* WHAT IS NEEDED:
Print the listing from its top line through the line containing "mb.xf(GT).build('rosettes', 'pic_gold', gm, smooth=True)", nothing more, and leave out the pictures.

* DATA BLOCK:

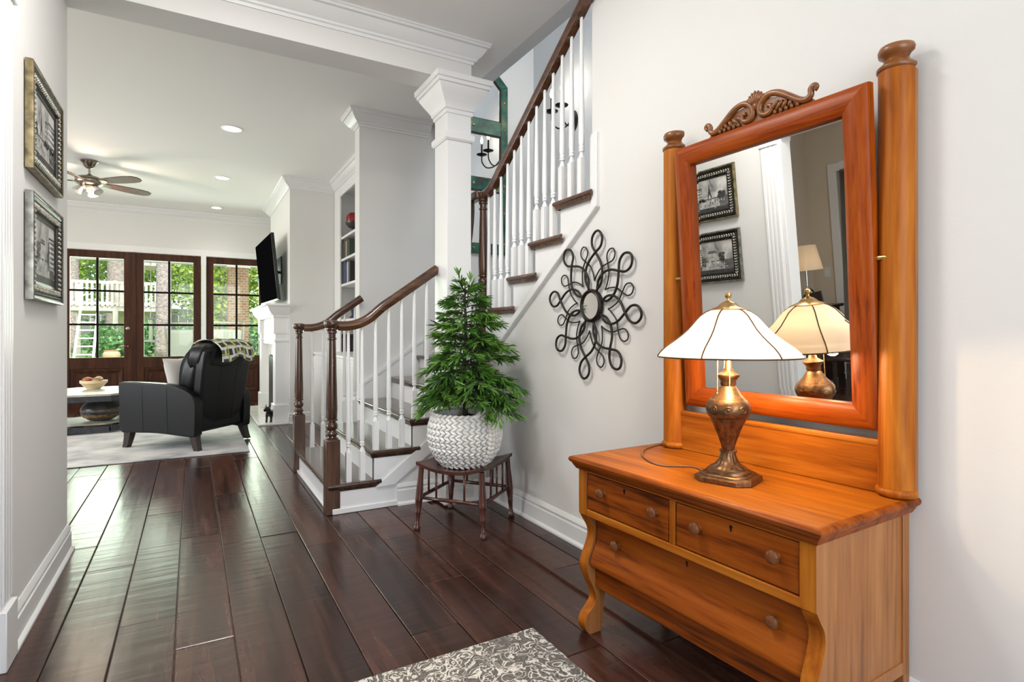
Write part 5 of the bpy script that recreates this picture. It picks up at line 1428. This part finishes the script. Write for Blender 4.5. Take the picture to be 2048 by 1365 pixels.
for z0, z1 in ((zb + .09, 2.51), (2.63, 3.06), (3.20, None)):
    o_ = .012
    if z1 is None: pts = [(-hx + fw_, z0), (hx - fw_, z0), (hx - fw_, zt2 - .19), (hx - .19, zt2 - fw_), (-hx + .19, zt2 - fw_), (-hx + fw_, zt2 - .19)]
    else: pts = [(-hx + fw_, z0), (hx - fw_, z0), (hx - fw_, z1), (-hx + fw_, z1)]
    MB().prism(pts, .006, .012).xf(GT).build('mirror_pane', 'mirror_glass', gm)
    MB().sweep([(-.001, .0), (-.012, 0), (-.008, .012), (-.001, .016)], pts, .012, -1, True).xf(GT).build('pane_bead', 'walnut_z', gm)
mb = MB()
for z in (2.0, 2.3, 2.57, 2.8, 3.13, 3.4):
    for x in (-hx + .038, hx - .038): mb.ball((x, z, .034), (.016, .016, .006), 10, 6)
for z in (1.945, 2.57, 3.13): mb.ball((0, z, .034), (.018, .018, .006), 10, 6)
mb.xf(GT).build('rosettes', 'pic_gold', gm, smooth=True)

sc_ = thing('wall_sconce', 'black iron two-candle sconce on the stairwell wall', 'sconce', (3.04, 4.20, 3.07))
MB().lathe([(0, .0005), (.065, .0005), (.065, .006), (.05, .014), (.02, .02), (0, .022)], n=24, sy=1.5).xf(FACE_XN.to_4x4()).build('backplate', 'black_metal', sc_, smooth=50)
for s, yy in ((1, .06), (-1, -.10)):
    MB().tube(spline([(-.02, 0, .02), (-.08, yy * .3, -.06), (-.15, yy * .8, -.075), (-.20, yy, -.02), (-.205, yy, .05)], 6), .007, 8).build('arm', 'black_metal', sc_, smooth=True)
    MB().lathe([(0, .05), (.012, .05), (.03, .058), (.058, .068), (.060, .073), (.03, .074), (.014, .075), (.014, .09), (0, .09)], (-.205, yy, 0), 20).build('drip_pan', 'black_metal', sc_, smooth=50)
    MB().lathe([(.010, .08), (.010, .19), (0, .19)], (-.205, yy, 0), 12).build('candle_sleeve', 'black_metal', sc_)
    MB().lathe([(.005, .19), (.013, .21), (.015, .225), (.010, .25), (.004, .27), (0, .275)], (-.205, yy, 0), 12).build('candle_bulb', 'candle_glow', sc_, smooth=True)
    light('POINT', 'sconce_light', (3.04 - .205, 4.20 + yy, 3.07 + .32), (0, 0, 0), 1.0, (1.0, .90, .76), radius=.03)

# ============================================================ STUDY (seen only in the dresser mirror)
sbd = thing('sideboard', 'dark wood sideboard against the study wall, seen in the mirror', 'sideboard', (-2.42, 3.29, 0))
BX('top', 'study_dark', sbd, (-.30, -.21, .84, .42, .21, .87), .004)
BX('body', 'study_dark', sbd, (-.27, -.18, .10, .39, .20, .84), .004)
for i in range(2): 
    q_ = BX('door', 'study_dark', sbd, (-.255 + i * .325, -.195, .14, .055 + i * .325, -.18, .80), .004); MB().ball((.035 + i * .05, -.205, .5), .012, 10, 8).build('knob', 'nickel', q_, smooth=True)
for x in (-.25, .37):
    for y in (-.16, .18): BX('leg', 'study_dark', sbd, (x - .025, y - .025, 0, x + .025, y + .025, .12))
stl = thing('study_lamp', 'chrome ball lamp with white tapered shade on the study sideboard', 'lamp', (-2.40, 3.28, .8705))
MB().lathe([(0, 0), (.06, 0), (.06, .012), (.02, .02), (.02, .05), (.05, .07), (.07, .11), (.07, .14), (.05, .18), (.018, .20), (.012, .22), (.012, .42)], n=28).build('ball_base', 'chrome', stl, smooth=45)
MB().lathe([(.16, .38), (.105, .64), (.103, .64), (.158, .38), (.16, .38)], n=36).build('shade', 'shade_glass', stl, smooth=60)
MB().ball((0, 0, .45), .03, 12, 8).build('bulb', 'bulb_glow', stl, smooth=True)
light('POINT', 'study_lamp_light', (-2.40, 3.28, .8705 + .45), (0, 0, 0), 4, (1.0, .95, .88), radius=.04)
chs = thing('dining_chair', 'dark slat-back wooden chair in the study, seen in the mirror', 'chair', (-1.80, 2.62, 0), math.radians(170))
BX('seat', 'study_dark', chs, (-.22, -.21, .44, .22, .21, .475), .01)
for x in (-.20, .20):
    BX('leg', 'study_dark', chs, (x - .02, .17, 0, x + .02, .21, .44), .004)
    MB().tube([(x, -.20, 0), (x, -.19, .45), (x, -.22, .75), (x, -.27, 1.05)], [.02, .022, .021, .017], 8).build('back_post', 'study_dark', chs, smooth=40)
MB().obox((0, -.262, 1.0), (.42, .022, .11), Matrix.Rotation(.14, 3, 'X')).build('top_rail', 'study_dark', chs, bevel=.006)
MB().obox((0, -.198, .56), (.40, .02, .05), Matrix.Rotation(.05, 3, 'X')).build('back_rail', 'study_dark', chs, bevel=.004)
for i in range(5):
    x = -.13 + i * .065; MB().tube([(x, -.198, .56), (x, -.222, .76), (x, -.258, .97)], .011, 6, flat=.5).build('slat', 'study_dark', chs)
swp = tag(MB().box(-2.999, 3.325, 1.14, -2.992, 3.40, 1.26).build('light_switch', 'plastic_white', bevel=.003), 'white light switch plate on the study wall, seen in the mirror', 'switch')
BX('rocker', 'trim_white', swp, (-2.992, 3.347, 1.165, -2.988, 3.378, 1.235), .002)

# ============================================================ GARDEN BEYOND THE FRENCH DOORS
struct(BX('ground_patio', 'patio_stone', None, (-9, 10.44, -.25, 9, 15, -.06)))
lw = BX('lawn', 'lawn', None, (-30, 15, -.4, 30, 60, .48)); tag(lw, 'sunlit green lawn rising behind the patio', 'grass', kind='stuff')
pc = thing('porch', 'white porch beam and ceiling outside the french doors', 'porch', (0, 0, 0))
BX('porch_ceiling', 'trim_white', pc, (-5, 10.44, 2.72, 4, 14.0, 2.78))
BX('porch_beam', 'trim_white', pc, (-5, 13.45, 2.58, 4, 13.75, 2.72), .01)
bcn = thing('brick_column', 'red brick porch column behind the right-hand glazed door', 'column', (.86, 13.6, -.06))
BX('column_shaft', 'brick_wall', bcn, (-.20, -.20, 0, .20, .20, 2.64))
BX('column_cap', 'trim_white', bcn, (-.23, -.23, 2.60, .23, .23, 2.64))
# patio armchairs
def patio_chair(loc, rz, label):
    t = thing('patio_chair', label, 'chair', loc, rz, 'patio armchairs')
    MB().box(-.28, -.30, .38, .28, .28, .52).build('seat_cushion', 'patio_cushion', t, bevel=.04, seg=3)
    MB().obox((0, .31, .90), (.56, .13, .74), Matrix.Rotation(math.radians(-12), 3, 'X')).build('back_cushion', 'patio_cushion', t, bevel=.05, seg=3)
    for s in (-1, 1):
        MB().tube(spline([(s * .33, -.32, 0), (s * .33, -.33, .45), (s * .33, -.28, .66), (s * .33, .05, .70), (s * .33, .28, .72)], 4), .02, 8).build('arm_frame', 'patio_metal', t, smooth=True)
        MB().tube(spline([(s * .31, .30, 0), (s * .31, .26, .45), (s * .31, .36, .9), (s * .30, .44, 1.40)], 4), .02, 8).build('back_post', 'patio_metal', t, smooth=True)
    for z in (.6, 1.0, 1.40): MB().tube([(-.31, .29 + (z - .45) * .155, z), (.31, .29 + (z - .45) * .155, z)], .016, 8).build('back_rail', 'patio_metal', t, smooth=True)
    MB().box(-.31, -.32, .33, .31, .30, .38).build('seat_frame', 'patio_metal', t)
patio_chair((.46, 12.75, -.06), math.radians(200), 'cushioned patio armchair in front of the brick column')
patio_chair((-.02, 13.95, -.06), math.radians(150), 'cushioned patio armchair partly behind the white door post')
# play fort on posts with a leaning ladder
ft = thing('play_fort', 'pale timber play fort deck with picket railing in the garden', 'play fort', (-1.9, 20, .48))
BX('deck', 'fort_wood', ft, (-1.15, -.6, 1.28, 1.15, 1.4, 1.42), .01)
for x in (-1.1, 0.0, 1.1):
    for y in (-.55, 1.3): BX('post', 'fort_wood', ft, (x - .06, y - .06, 0, x + .06, y + .06, 2.15))
BX('top_rail', 'fort_wood', ft, (-1.15, -.64, 2.05, 1.15, -.54, 2.13)); BX('bottom_rail', 'fort_wood', ft, (-1.15, -.64, 1.46, 1.15, -.58, 1.54))
for i in range(20):
    x = -1.1 + i * .115
    BX('picket', 'fort_wood', ft, (x - .03, -.66, 1.42, x + .03, -.635, 2.10))
BX('playhouse_wall', 'fort_wood', ft, (-.2, .6, 0, .7, .66, 1.28))
BX('roof_board', 'fort_wood', ft, (.45, -.6, 2.62, 1.25, .8, 2.74))
for x in (.5, 1.2): BX('roof_post', 'fort_wood', ft, (x - .04, -.55, 1.4, x + .04, -.47, 2.64))
ld = thing('ladder', 'white ladder leaning against the play fort', 'ladder', (-2.42, 18.0, .48))
for x in (-.20, .20): MB().tube([(x, -.1, 0), (x * .92, .95, 1.52)], .032, 6).build('side_rail', 'trim_white', ld)
for i in range(7): MB().tube([(-.19, -.1 + .15 * i + .06, .10 + .21 * i), (.19, -.1 + .15 * i + .06, .10 + .21 * i)], .02, 6).build('rung', 'trim_white', ld)
tag(MB().lathe([(0, 0), (.20, 0), (.32, .12), (.36, .25), (.33, .38), (.26, .46), (.30, .50), (.24, .50), (.2, .4), (0, .38)], n=28).xf(Matrix.Scale(.5, 4)).build('garden_pot', 'terracotta', smooth=50, loc=(-1.66, 16.2, .4805)), 'round terracotta pot on the lawn below the play fort', 'pot')
bf = thing('bird_feeder', 'slim hanging bird feeder outside the middle glazed door', 'bird feeder', (-.74, 13.6, 0))
MB().tube([(0, 0, 2.58), (0, 0, 1.45)], .006, 6).build('hanger', 'patio_metal', bf)
MB().lathe([(0, 1.46), (.10, 1.44), (.03, 1.40), (.035, 1.0), (.14, .98), (.14, .96), (0, .95)], n=20).build('feeder_tube', 'patio_metal', bf, smooth=50)
# trees: bark trunk and crown of leaf blades
rt = random.Random(11)
def leaf_cloud(mb, c, r, n, size, mi=0):
    for _ in range(n):
        while True:
            q = Vector((rt.uniform(-1, 1), rt.uniform(-1, 1), rt.uniform(-1, 1)))
            if q.length < 1: break
        q = q * (.55 + .45 * rt.random()); p = Vector(c) + Vector((q.x * r[0], q.y * r[1], q.z * r[2]))
        a = Vector((rt.uniform(-1, 1), rt.uniform(-1, 1), rt.uniform(-.7, .7))).normalized(); b = a.cross(Vector((rt.uniform(-1, 1), rt.uniform(-1, 1), rt.uniform(-1, 1)))).normalized()
        s = size * rt.uniform(.6, 1.3)
        mb.add([p - a * s, p + b * s * .5, p + a * s, p - b * s * .5], [(0, 1, 2, 3)], mi)
def tree(loc, r, h, label, blobs, mat, n=900, size=.12):
    t = thing('tree', label, 'tree', loc, 0, 'garden trees')
    P = [(0, 0, .001), (.02, 0, h * .3), (-.03, .02, h * .6), (.03, 0, h)]
    MB().tube(spline(P, 5), [r * (1.25 - .5 * i / 15) for i in range(16)], 14).build('trunk', 'tree_bark', t, smooth=True)
    mb = MB()
    for c, rr in blobs: leaf_cloud(mb, c, rr, n, size)
    mb.build('crown', mat, t, weld=False)
tree((-.66, 17.0, .48), .155, 7, 'thick straight tree trunk in front of the play fort', [((.3, .5, 6), (2.2, 2, 1.6))], 'tree_leaf')
tree((-3.6, 24, .48), .20, 9, 'grey trunked tree at the left edge of the glazed doors', [((0, 1, 7.5), (3, 2, 2.4)), ((-2, 1, 4), (2, 1.5, 2))], 'tree_leaf')
tree((-2.4, 25, .48), .30, 9, 'leaning broad trunk behind the play fort railing', [((.5, 1.5, 4.2), (2.0, 1.2, 2.2)), ((0, 1, 8), (3, 2, 2.2))], 'tree_leaf')
tree((-1.75, 26, .48), .10, 8, 'slender pale trunk behind the play fort', [((.9, 1.5, 3.4), (1.5, 1, 2.0)), ((0, 1, 7), (2.5, 2, 2.2))], 'tree_leaf')
tree((.9, 21, .48), .12, 6, 'leafy tree seen through the middle of the garden', [((-.2, 0, 2.7), (1.2, 1.0, 2.3)), ((.4, .6, 4.8), (1.6, 1.3, 1.6))], 'tree_leaf', 1900, .10)
tree((2.2, 22, .48), .14, 6, 'sunlit yellow green tree behind the brick column', [((-.5, -.5, 2.9), (1.6, 1.2, 2.4)), ((.8, .3, 3.2), (1.5, 1.2, 2.8))], 'tree_leaf', 1700, .10)
tree((4.4, 21, .48), .14, 6, 'cool green tree right of the brick column', [((-1.0, 0, 2.6), (1.7, 1.2, 2.5)), ((.4, .2, 3.6), (1.8, 1.3, 2.4))], 'tree_leaf_cool', 1500, .10)
tree((-5.8, 27, .48), .2, 8, 'far leafy tree left of the play fort', [((1.5, 0, 3.6), (2.4, 1.5, 3.2))], 'tree_leaf', 1800)
tree((-3.0, 30, .48), .2, 8, 'far leafy tree straight behind the play fort', [((0, 0, 3.4), (3.0, 1.5, 3.3)), ((3.5, 0, 3.6), (2.6, 1.5, 3.2))], 'tree_leaf_cool', 2600, .14)
tree((3.0, 30, .48), .2, 8, 'far leafy tree behind the patio', [((-1.5, 0, 3.6), (3, 1.5, 3.4)), ((3, 0, 3.6), (3, 1.5, 3.4))], 'tree_leaf', 2600, .14)
def shrub(loc, rr, label, mat='shrub_leaf', n=900, size=.07):
    mb = MB(); leaf_cloud(mb, (0, 0, rr[2] * .8), rr, n, size)
    tag(mb.build('shrub', mat, weld=False, loc=loc), label, 'shrub', 'garden shrubs')
shrub((-1.5, 17.6, .48), (.55, .4, .38), 'low fern-like shrub behind the terracotta pot')
shrub((-2.05, 18.9, .48), (.7, .4, .55), 'dark shrub beneath the play fort deck')
shrub((-.05, 18.4, .48), (.55, .4, .55), 'rounded shrub right of the thick tree trunk')
shrub((-1.1, 18.6, .48), (.35, .3, .6), 'upright shrub left of the thick tree trunk')
shrub((.75, 16.6, .48), (.5, .4, .5), 'bright shrub behind the patio armchairs')
shrub((1.9, 17.0, .48), (.8, .4, .6), 'shrub right of the brick column')
fn_ = thing('garden_fence', 'grey board fence at the end of the garden', 'fence', (0, 33, .48))
for i in range(46): BX('board', 'fence_grey', fn_, (-9 + i * .4, 0, 0, -9 + i * .4 + .38, .03, 1.9))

* ANSWER FOR THIS EXERCISE:
Write part 5 of the bpy script that recreates this picture. It picks up at line 1428. This part finishes the script. Write for Blender 4.5. Take the picture to be 2048 by 1365 pixels.
for z0, z1 in ((zb + .09, 2.51), (2.63, 3.06), (3.20, None)):
    o_ = .012
    if z1 is None: pts = [(-hx + fw_, z0), (hx - fw_, z0), (hx - fw_, zt2 - .19), (hx - .19, zt2 - fw_), (-hx + .19, zt2 - fw_), (-hx + fw_, zt2 - .19)]
    else: pts = [(-hx + fw_, z0), (hx - fw_, z0), (hx - fw_, z1), (-hx + fw_, z1)]
    MB().prism(pts, .006, .012).xf(GT).build('mirror_pane', 'mirror_glass', gm)
    MB().sweep([(-.001, .0), (-.012, 0), (-.008, .012), (-.001, .016)], pts, .012, -1, True).xf(GT).build('pane_bead', 'walnut_z', gm)
mb = MB()
for z in (2.0, 2.3, 2.57, 2.8, 3.13, 3.4):
    for x in (-hx + .038, hx - .038): mb.ball((x, z, .034), (.016, .016, .006), 10, 6)
for z in (1.945, 2.57, 3.13): mb.ball((0, z, .034), (.018, .018, .006), 10, 6)
mb.xf(GT).build('rosettes', 'pic_gold', gm, smooth=True)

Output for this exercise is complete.